Nuff of the text, I need a new machine. I've been away from the printing scene and need something that 's not gonna set me back another £1000, £500 at the most. Pre-built or kit.
Anyone care to enlighten me?
I'd go with a Printrbot Metal.
This was my first larger print (took around 3 days of solid printing).
[t]http://i.imgur.com/yIDiet0.jpg[/t]
[url]http://imgur.com/a/AcM2F[/url] (More pics)
Got the awesome model off thingiverse: [url]www.thingiverse.com/thing:44148[/url]
I just got blue filament in the mail.
I now know what I have to do.
[QUOTE=Cakebatyr;47540117]I just got blue filament in the mail.
I now know what I have to do.[/QUOTE]
gotta print fast
Here is one of the very first high detail prints I did about 4/5 years ago, It currently sits on display at my old academy.
18 hour print, and the cleaners thought it'd be a good idea to unplug when I was going through some test prints; rage insured.
[T]http://i.imgur.com/qq2NgkL.png[/T]
Couldn't have a sentry without a dispenser...
[t]http://i.imgur.com/OBQ4nTo.jpg[/t]
Did you print that as one piece then paint it or is it multiple pieces?
[QUOTE=Jonzky;47551404]Couldn't have a sentry without a dispenser...
[t]http://i.imgur.com/OBQ4nTo.jpg[/t][/QUOTE]
Looks really nice, other than those cylinders. Have you tried increasing the shell thinkness then sanding it down a bit to make them smoother?
Well it looks like the low-poly effect on the cylinders is a quality of the model itself. He could probably fix it if he wanted but personally I don't see why, I think it makes it feel more like TF2.

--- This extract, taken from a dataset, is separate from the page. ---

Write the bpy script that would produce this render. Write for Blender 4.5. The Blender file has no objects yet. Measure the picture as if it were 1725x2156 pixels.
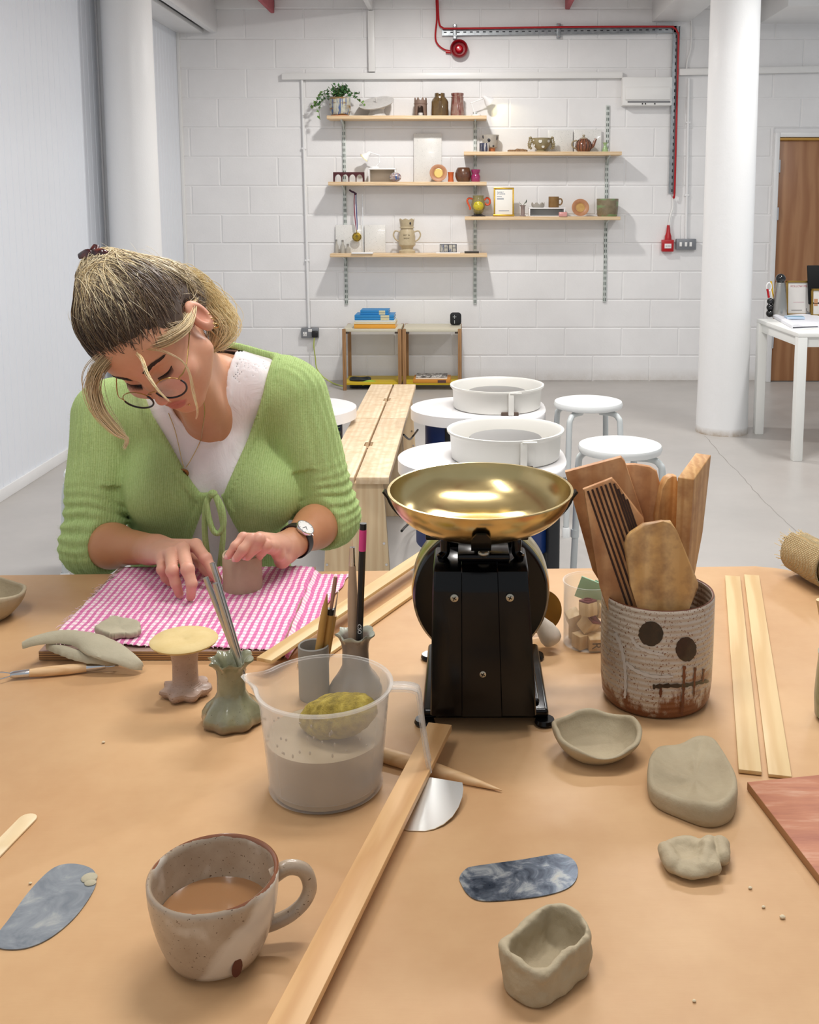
import bpy, bmesh, math, random
import numpy as np
from mathutils import Vector, Matrix, Euler, Quaternion, noise as mnoise

random.seed(7)
RNG = np.random.default_rng(11)
SC = bpy.context.scene
COL = SC.collection
PI = math.pi

# ------------------------------------------------------------------ camera
F = 2200.0
CX, CY = 985.0, 725.0
PT = math.radians(7.64)
CAM = Vector((0.0, 0.0, 1.417))
TZ = 0.75            # table top height
WY = 8.32            # back wall


def ray(px, py):
    x = (px - CX) / F
    y = -(py - CY) / F
    return Vector((x, math.cos(PT) + y * math.sin(PT), -math.sin(PT) + y * math.cos(PT)))


def at_z(px, py, z=TZ):
    d = ray(px, py)
    return CAM + d * ((z - CAM.z) / d.z)


def at_y(px, py, Y):
    d = ray(px, py)
    return CAM + d * (Y / d.y)


def at_x(px, py, X):
    d = ray(px, py)
    return CAM + d * (X / d.x)


cam_data = bpy.data.cameras.new('camera')
cam = bpy.data.objects.new('camera', cam_data)
COL.objects.link(cam)
cam.location = CAM
cam.rotation_euler = (PI / 2 - PT, 0, 0)
cam_data.sensor_fit = 'HORIZONTAL'
cam_data.sensor_width = 36.0
cam_data.lens = 36.0 * F / 1725.0
cam_data.shift_x = -(CX - 862.5) / 1725.0
cam_data.shift_y = (CY - 1078.0) / 1725.0
cam_data.clip_start = 0.05
SC.camera = cam


# ------------------------------------------------------------------ colour / materials
def lin(h):
    h = h.lstrip('#')
    out = []
    for i in (0, 2, 4):
        c = int(h[i:i + 2], 16) / 255.0
        out.append(c / 12.92 if c <= 0.04045 else ((c + 0.055) / 1.055) ** 2.4)
    return (out[0], out[1], out[2], 1.0)


class NT:
    """small helper around a material node tree"""

    def __init__(self, name):
        self.m = bpy.data.materials.new(name)
        self.m.use_nodes = True
        self.t = self.m.node_tree
        self.n = self.t.nodes
        self.b = self.n['Principled BSDF']
        self.out = self.n['Material Output']
        self._tc = None

    def add(self, typ, **kw):
        nd = self.n.new(typ)
        for k, v in kw.items():
            setattr(nd, k, v)
        return nd

    def link(self, a, b):
        self.t.links.new(a, b)

    def co(self, kind='Object', scale=(1, 1, 1), rot=(0, 0, 0), loc=(0, 0, 0)):
        if self._tc is None:
            self._tc = self.add('ShaderNodeTexCoord')
        mp = self.add('ShaderNodeMapping')
        mp.inputs['Scale'].default_value = scale
        mp.inputs['Rotation'].default_value = rot
        mp.inputs['Location'].default_value = loc
        self.link(self._tc.outputs[kind], mp.inputs['Vector'])
        return mp.outputs['Vector']

    def noise(self, vec, scale=5, detail=4, rough=.55, dist=0):
        nd = self.add('ShaderNodeTexNoise')
        nd.inputs['Scale'].default_value = scale
        nd.inputs['Detail'].default_value = detail
        nd.inputs['Roughness'].default_value = rough
        nd.inputs['Distortion'].default_value = dist
        self.link(vec, nd.inputs['Vector'])
        return nd.outputs['Fac']

    def wave(self, vec, scale=5, dist=2, detail=2, dscale=1, direction='X', typ='BANDS'):
        nd = self.add('ShaderNodeTexWave', wave_type=typ)
        if typ == 'BANDS':
            nd.bands_direction = direction
        nd.inputs['Scale'].default_value = scale
        nd.inputs['Distortion'].default_value = dist
        nd.inputs['Detail'].default_value = detail
        nd.inputs['Detail Scale'].default_value = dscale
        self.link(vec, nd.inputs['Vector'])
        return nd.outputs['Fac']

    def ramp(self, fac, stops, interp='LINEAR'):
        nd = self.add('ShaderNodeValToRGB')
        cr = nd.color_ramp
        cr.interpolation = interp
        while len(cr.elements) > 1:
            cr.elements.remove(cr.elements[-1])
        cr.elements[0].position = stops[0][0]
        cr.elements[0].color = lin(stops[0][1]) if isinstance(stops[0][1], str) else stops[0][1]
        for p, c in stops[1:]:
            e = cr.elements.new(p)
            e.color = lin(c) if isinstance(c, str) else c
        self.link(fac, nd.inputs['Fac'])
        return nd.outputs['Color']

    def mix(self, fac, a, b, mode='MIX'):
        nd = self.add('ShaderNodeMix', data_type='RGBA', blend_type=mode)
        for sock, v in ((0, fac), (6, a), (7, b)):
            if isinstance(v, (float, int)):
                nd.inputs[sock].default_value = v
            elif isinstance(v, str):
                nd.inputs[sock].default_value = lin(v)
            elif isinstance(v, tuple):
                nd.inputs[sock].default_value = v
            else:
                self.link(v, nd.inputs[sock])
        return nd.outputs[2]

    def math(self, op, a, b=0.0, clamp=False):
        nd = self.add('ShaderNodeMath', operation=op, use_clamp=clamp)
        for i, v in enumerate((a, b)):
            if isinstance(v, (float, int)):
                nd.inputs[i].default_value = v
            else:
                self.link(v, nd.inputs[i])
        return nd.outputs[0]

    def sep(self, vec):
        nd = self.add('ShaderNodeSeparateXYZ')
        self.link(vec, nd.inputs[0])
        return nd.outputs

    def base(self, c):
        if isinstance(c, str):
            self.b.inputs['Base Color'].default_value = lin(c)
        else:
            self.link(c, self.b.inputs['Base Color'])
        return self

    def set(self, **kw):
        for k, v in kw.items():
            s = self.b.inputs[k.replace('_', ' ')]
            if isinstance(v, (int, float, tuple)):
                s.default_value = v
            else:
                self.link(v, s)
        return self

    def bump(self, h, strength=.3, dist=.002):
        nd = self.add('ShaderNodeBump')
        nd.inputs['Strength'].default_value = strength
        nd.inputs['Distance'].default_value = dist
        self.link(h, nd.inputs['Height'])
        prev = self.b.inputs['Normal']
        if prev.is_linked:
            self.link(prev.links[0].from_socket, nd.inputs['Normal'])
        self.link(nd.outputs['Normal'], prev)
        return self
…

[QUOTE=joshjet;47552860]Well it looks like the low-poly effect on the cylinders is a quality of the model itself. He could probably fix it if he wanted but personally I don't see why, I think it makes it feel more like TF2.[/QUOTE]
I mean, 3D rendering has smooth shading, real life does not :v:
You could sand it down or just refine the model a bit to be more rounded there. To each their own, though.
Alternatively, do what I did and make a ghetto vaporbath out of a metal bucket, a handful of magnets, some tinfoil and a shitload of paper towels.
Makes smoothing easy as shit, plus it makes models printed with white filament look like fine china :v:.
I plan on stopping by a thrift shop nearby to grab a crock pot and use that, though I'm also thinking about retrofitting an aquarium. Probably hugely overkill though.
[QUOTE=joshjet;47552914]I plan on stopping by a thrift shop nearby to grab a crock pot and use that, though I'm also thinking about retrofitting an aquarium. Probably hugely overkill though.[/QUOTE]
Aquariums tend to be sealed with slicone, doesn't acetone affect silicone?
[QUOTE=Zero-Point;47552974]Aquariums tend to be sealed with slicone, doesn't acetone affect silicone?[/QUOTE]
Reading up on it, apparently extended exposure does indeed completely loosen silicone sealings, so if I were you I'd stick to metal.
It also apparently loosens half-dried epoxies, superglues and, obviously, completely melts anything made of ABS which is almost everything these days.
Also, I'd recommend making yourself some ABS putty. You do that by stuffing all your extra ABS shavings and scaffolding scraps into a big glass jar and then filling that up with acetone. If you get the ratio just right, you get a liquid with about the consistency of PVA glue that does wonders for sealing up seams and errors.
[QUOTE=Pilotguy97;47553121]Reading up on it, apparently extended exposure does indeed completely loosen silicone sealings, so if I were you I'd stick to metal.
It also apparently loosens half-dried epoxies, superglues and, obviously, completely melts anything made of ABS which is almost everything these days.[/QUOTE]
All those old ugly beige (which used to be a nice shade of grey before yellowing) computers were ABS as well.
[QUOTE=Pilotguy97;47553121]Reading up on it, apparently extended exposure does indeed completely loosen silicone sealings, so if I were you I'd stick to metal.
It also apparently loosens half-dried epoxies, superglues and, obviously, completely melts anything made of ABS which is almost everything these days.
Also, I'd recommend making yourself some ABS putty. You do that by stuffing all your extra ABS shavings and scaffolding scraps into a big glass jar and then filling that up with acetone. If you get the ratio just right, you get a liquid with about the consistency of PVA glue that does wonders for sealing up seams and errors.[/QUOTE]
ABS slurry is shit for smoothing though, I've tried it and it just ends up getting a really gooey ugly coating, and you get stuck between a thin white membrane type thing if you use too much acetone, to a clumpy mess if you use too much ABS. Same deal with trying a watered down acetone mix, white film if there's too much acetone, and it ends up not doing jack shit if there's too much water. It's better than the putty though, but you can never get an even coating. That's why I want to do a vapor chamber.